▸ **WHAT THE TASK REQUIRES**:
Leave out the pictures, and write out exactly the lines from the beginning of the material to the line holding "scene.camera = cam_o", that line included, and nothing else.

▸ **DATA SHOWN**:
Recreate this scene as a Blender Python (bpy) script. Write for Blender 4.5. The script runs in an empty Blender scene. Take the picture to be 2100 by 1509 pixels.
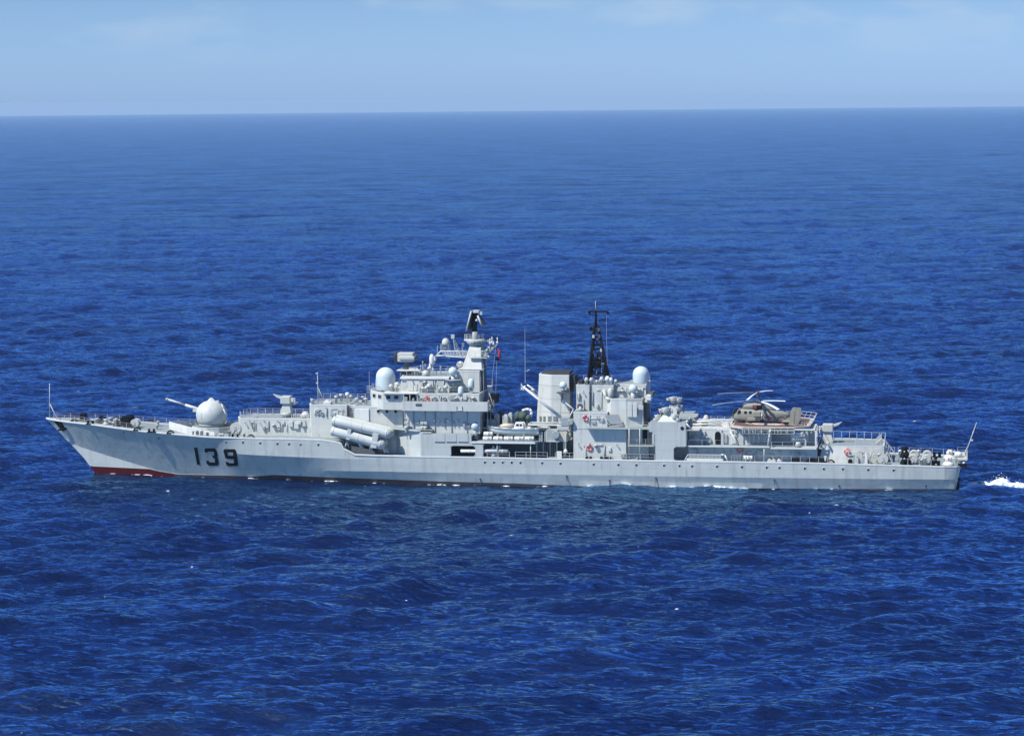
import bpy, math, random
import numpy as np
from mathutils import Vector, Matrix
from mathutils.bvhtree import BVHTree
random.seed(7); RNG = np.random.default_rng(11)
scene = bpy.context.scene
COL = scene.collection
R = math.radians

# ---------------------------------------------------------------- camera
CAM = Vector((78.2225, -448.3225, 63.3711)); YAW = 0.16480956; PITCH = 0.09819421; ROLL = -0.00952352; FPX = 5600.0
_f = Vector((-math.sin(YAW)*math.cos(PITCH), math.cos(YAW)*math.cos(PITCH), -math.sin(PITCH)))
_r = Vector((math.cos(YAW), math.sin(YAW), 0)); _u = _r.cross(_f)
_r2 = _r*math.cos(ROLL)+_u*math.sin(ROLL); _u2 = -_r*math.sin(ROLL)+_u*math.cos(ROLL)
cam_d = bpy.data.cameras.new("camera"); cam_o = bpy.data.objects.new("camera", cam_d); COL.objects.link(cam_o)
cam_d.sensor_width = 36.0; cam_d.lens = 36.0*FPX/2100.0; cam_d.clip_start = 1.0; cam_d.clip_end = 200000.0
M4 = Matrix((( _r2.x, _u2.x, -_f.x, CAM.x), (_r2.y, _u2.y, -_f.y, CAM.y), (_r2.z, _u2.z, -_f.z, CAM.z), (0,0,0,1)))
cam_o.matrix_world = M4
scene.camera = cam_o

# ---------------------------------------------------------------- sky and sun
SUN = Vector((-0.60, -0.54, 1.05)).normalized()
el = math.asin(SUN.z); az = math.atan2(SUN.x, SUN.y)
world = bpy.data.worlds.new("World"); scene.world = world; world.use_nodes = True
nt = world.node_tree; N = nt.nodes; L = nt.links
for n in list(N): N.remove(n)
out = N.new('ShaderNodeOutputWorld'); bg = N.new('ShaderNodeBackground'); sky = N.new('ShaderNodeTexSky')
sky.sky_type = 'NISHITA'; sky.sun_disc = False; sky.sun_elevation = el; sky.sun_rotation = az
sky.altitude = 60; sky.air_density = 1.0; sky.dust_density = 0.6; sky.ozone_density = 2.0
bg.inputs['Strength'].default_value = SKY_STRENGTH = 0.072
tint = N.new('ShaderNodeMix'); tint.data_type = 'RGBA'; tint.blend_type = 'MULTIPLY'; tint.inputs['Factor'].default_value = 1.0

tc = N.new('ShaderNodeTexCoord'); mp = N.new('ShaderNodeMapping'); mp.inputs['Scale'].default_value = (15, 15, 48)
cn = N.new('ShaderNodeTexNoise'); cn.inputs['Scale'].default_value = 1.3; cn.inputs['Detail'].default_value = 4; cn.inputs['Roughness'].default_value = 0.5
cr = N.new('ShaderNodeValToRGB'); cr.color_ramp.elements[0].position = 0.50; cr.color_ramp.elements[1].position = 0.70
cr.color_ramp.elements[0].color = (0,0,0,1); cr.color_ramp.elements[1].color = (0.40,0.40,0.40,1)
sx = N.new('ShaderNodeSeparateXYZ'); mr = N.new('ShaderNodeMapRange'); mr.inputs['From Min'].default_value = 0.010; mr.inputs['From Max'].default_value = 0.030
mul = N.new('ShaderNodeMath'); mul.operation = 'MULTIPLY'
cm = N.new('ShaderNodeMix'); cm.data_type = 'RGBA'; cm.blend_type = 'MIX'; cm.inputs['B'].default_value = (5.6, 6.9, 8.5, 1)
tr = N.new('ShaderNodeValToRGB'); tr.color_ramp.elements[0].position = 0.0; tr.color_ramp.elements[0].color = (0.75,1.185,2.37,1); tr.color_ramp.elements[1].position = 1.0; tr.color_ramp.elements[1].color = (0.20,0.34,0.56,1); e2_ = tr.color_ramp.elements.new(0.30); e2_.color = (0.40,0.65,1.50,1)
e_ = tr.color_ramp.elements.new(0.04); e_.color = (0.52,0.815,1.50,1)
L.new(sky.outputs['Color'], tint.inputs['A'])
L.new(tc.outputs['Generated'], mp.inputs['Vector']); L.new(mp.outputs['Vector'], cn.inputs['Vector'])
L.new(cn.outputs['Fac'], cr.inputs['Fac']); L.new(tc.outputs['Generated'], sx.inputs['Vector']); L.new(sx.outputs['Z'], tr.inputs['Fac']); L.new(tr.outputs['Color'], tint.inputs['B']); L.new(sx.outputs['Z'], mr.inputs['Value'])
L.new(cr.outputs['Color'], mul.inputs[0]); L.new(mr.outputs['Result'], mul.inputs[1])
L.new(mul.outputs['Value'], cm.inputs['Factor']); L.new(tint.outputs['Result'], cm.inputs['A'])
L.new(cm.outputs['Result'], bg.inputs['Color']); L.new(bg.outputs['Background'], out.inputs['Surface'])
sd = bpy.data.lights.new("sun", 'SUN'); so = bpy.data.objects.new("sun", sd); COL.objects.link(so)
sd.energy = 5.0; sd.angle = R(0.53); sd.color = (1.0, 0.975, 0.91)
so.rotation_euler = SUN.to_track_quat('Z', 'Y').to_euler(); so.location = (0, 0, 300)
scene.view_settings.view_transform = 'Standard'; scene.view_settings.look = 'None'
scene.view_settings.exposure = 0.42; scene.view_settings.gamma = 1.0; scene.view_settings.use_curve_mapping = False
scene.render.engine = 'CYCLES'

# ---------------------------------------------------------------- measuring helpers (photo point + real distance -> place on the ship)
def at(px, py, Y):
    d = _f*FPX + _r2*(px-1050) - _u2*(py-754.5)
    t = (Y-CAM.y)/d.y
    return CAM + d*t
def onz(px, py, Z):
    d = _f*FPX + _r2*(px-1050) - _u2*(py-754.5)
    t = (Z-CAM.z)/d.z
    return CAM + d*t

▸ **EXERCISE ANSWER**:
Recreate this scene as a Blender Python (bpy) script. Write for Blender 4.5. The script runs in an empty Blender scene. Take the picture to be 2100 by 1509 pixels.
import bpy, math, random
import numpy as np
from mathutils import Vector, Matrix
from mathutils.bvhtree import BVHTree
random.seed(7); RNG = np.random.default_rng(11)
scene = bpy.context.scene
COL = scene.collection
R = math.radians

# ---------------------------------------------------------------- camera
CAM = Vector((78.2225, -448.3225, 63.3711)); YAW = 0.16480956; PITCH = 0.09819421; ROLL = -0.00952352; FPX = 5600.0
_f = Vector((-math.sin(YAW)*math.cos(PITCH), math.cos(YAW)*math.cos(PITCH), -math.sin(PITCH)))
_r = Vector((math.cos(YAW), math.sin(YAW), 0)); _u = _r.cross(_f)
_r2 = _r*math.cos(ROLL)+_u*math.sin(ROLL); _u2 = -_r*math.sin(ROLL)+_u*math.cos(ROLL)
cam_d = bpy.data.cameras.new("camera"); cam_o = bpy.data.objects.new("camera", cam_d); COL.objects.link(cam_o)
cam_d.sensor_width = 36.0; cam_d.lens = 36.0*FPX/2100.0; cam_d.clip_start = 1.0; cam_d.clip_end = 200000.0
M4 = Matrix((( _r2.x, _u2.x, -_f.x, CAM.x), (_r2.y, _u2.y, -_f.y, CAM.y), (_r2.z, _u2.z, -_f.z, CAM.z), (0,0,0,1)))
cam_o.matrix_world = M4
scene.camera = cam_o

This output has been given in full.